DL : Déjà quand j’étais à Pékin en tant que délégué du peuple en 1954, j’ai rencontré quelques représentants des Ouïghours, et j’ai constaté qu’ils n’étaient pas satisfaits de leur situation et qu’ils en souffraient profondément. Quand j’ai quitté le Tibet en 1959, j’ai aussi rencontré des Ouïghours. Nous nous réunissions pour parler de notre souffrance et de notre avenir. Il y en avait parmi eux qui recherchaient l’indépendance et qui préconisaient la lutte armée pour obtenir cette indépendance. C’est la raison pour laquelle nous nous sommes éloignés petit à petit les uns des autres. Depuis que Madame Rebiya Kadeer (Ndlr: dissidente ouïghoure vivant en exil) a quitté la Chine, je l’ai vue pour la première fois aux Etats-Unis. Nous n’avons pas pu beaucoup nous parler. Ensuite, je l’ai revue longuement une deuxième fois en Allemagne, en 2007.
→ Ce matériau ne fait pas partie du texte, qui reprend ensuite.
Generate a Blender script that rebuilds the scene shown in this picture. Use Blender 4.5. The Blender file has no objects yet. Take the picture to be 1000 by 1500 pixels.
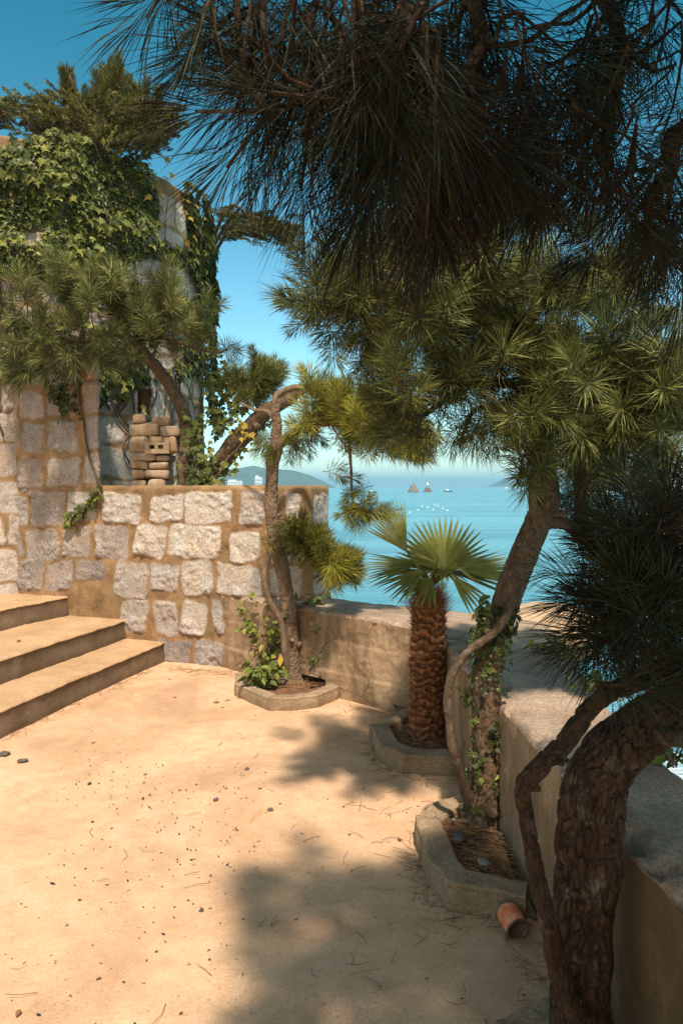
import bpy, bmesh, math, random
import numpy as np
from mathutils import Vector, Matrix

S = bpy.context.scene
C = S.collection
rng = np.random.default_rng(7)
random.seed(7)
R = math.radians

# ------------------------------------------------------------------ camera, sky, sun, exposure
CAM = np.array([0.0, 0.0, 1.6]); F = 1083.0; PITCH = math.atan((750 - 711) / F)
cam = bpy.data.cameras.new('camera'); camo = bpy.data.objects.new('camera', cam); C.objects.link(camo)
cam.sensor_fit = 'VERTICAL'; cam.sensor_height = 36.0; cam.lens = 36.0 * F / 1500.0
cam.clip_start = 0.05; cam.clip_end = 20000
camo.location = CAM; camo.rotation_euler = (math.pi / 2 - PITCH, 0, 0)
S.camera = camo
S.render.resolution_x = 682; S.render.resolution_y = 1024

SUN_DIR = np.array([0.05, -0.50, 0.86]); SUN_DIR = SUN_DIR / np.linalg.norm(SUN_DIR)
SUN_EL = math.asin(SUN_DIR[2]); SUN_AZ = math.atan2(SUN_DIR[0], SUN_DIR[1])
W = bpy.data.worlds.new('World'); S.world = W; W.use_nodes = True
nt = W.node_tree; nt.nodes.clear()
sky = nt.nodes.new('ShaderNodeTexSky'); sky.sky_type = 'NISHITA'; sky.sun_disc = False
sky.sun_elevation = SUN_EL; sky.sun_rotation = SUN_AZ
sky.air_density = 1.0; sky.dust_density = 0.15; sky.ozone_density = 1.0
hs = nt.nodes.new('ShaderNodeHueSaturation'); hs.inputs['Hue'].default_value = 0.48; hs.inputs['Saturation'].default_value = 1.1
def _vm(op, a, v=None):
    x = nt.nodes.new('ShaderNodeVectorMath'); x.operation = op; nt.links.new(a, x.inputs[0]); x.inputs[1].default_value = v; return x.outputs[0]
bg = nt.nodes.new('ShaderNodeBackground'); bg.inputs['Strength'].default_value = 0.1
wo = nt.nodes.new('ShaderNodeOutputWorld')
nt.links.new(sky.outputs[0], hs.inputs['Color']); gm = nt.nodes.new('ShaderNodeGamma'); gm.inputs[1].default_value = 1.12; nt.links.new(_vm('MULTIPLY', hs.outputs[0], (0.1, 0.1, 0.1)), gm.inputs[0]); # the clear half of the sky is teal; towards the sun the hazy air is whiter and brighter
def _mr(sock, a, b):
    x = nt.nodes.new('ShaderNodeMapRange'); x.interpolation_type = 'SMOOTHSTEP'; nt.links.new(sock, x.inputs['Value']); x.inputs['From Min'].default_value = a; x.inputs['From Max'].default_value = b; return x.outputs[0]
def _mv(f, a, b):
    x = nt.nodes.new('ShaderNodeMix'); x.data_type = 'VECTOR'; nt.links.new(f, x.inputs[0]); nt.links.new(a, x.inputs[4]); nt.links.new(b, x.inputs[5]); return x.outputs[1]
tcz = nt.nodes.new('ShaderNodeTexCoord'); sz_ = nt.nodes.new('ShaderNodeSeparateXYZ'); nt.links.new(tcz.outputs['Generated'], sz_.inputs[0])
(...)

Je lui ai exposé longuement mes convictions et mon point de vue sur l’autonomie et la lutte non-violente. Elle a approuvé entièrement mes idées. Après les événements du 5 juillet dernier à Urumqi, je l’ai revue à Prague à l’occasion d’une conférence de la Fondation Nobel. Elle m’a à nouveau conforté sur son choix pour la non- violence. Récemment, à l’occasion d’une conférence aux Etats-Unis, Mme Kadeer a dit ouvertement que l’avenir du Xinjiang résidait dans une véritable autonomie et que la non-violence était le seul moyen d’y parvenir. Là-dessus, nos idées convergent.
YC : Madame Kadeer ne jouit pas d’une haute autorité, comme vous. Son influence au Xinjiang est très limitée. Peut-elle diriger tout le peuple ouïghour ?
DL : J’ai abordé ce sujet avec Mme Kadeer. Je lui ai dit qu’en tant que leader des Ouïghours à l’étranger, elle avait le devoir de souder tous les Ouïghours et les enfants des Ouïghours à l’étranger. De la même façon, après les événements de Tiananmen, beaucoup de dissidents chinois sont partis aux Etats-Unis, en Europe et en Australie. J’en ai rencontré beaucoup, et je leur ai dit qu’ils allaient devoir s’unir et former une force commune. Malheureusement, cette force n’a pas encore vu le jour.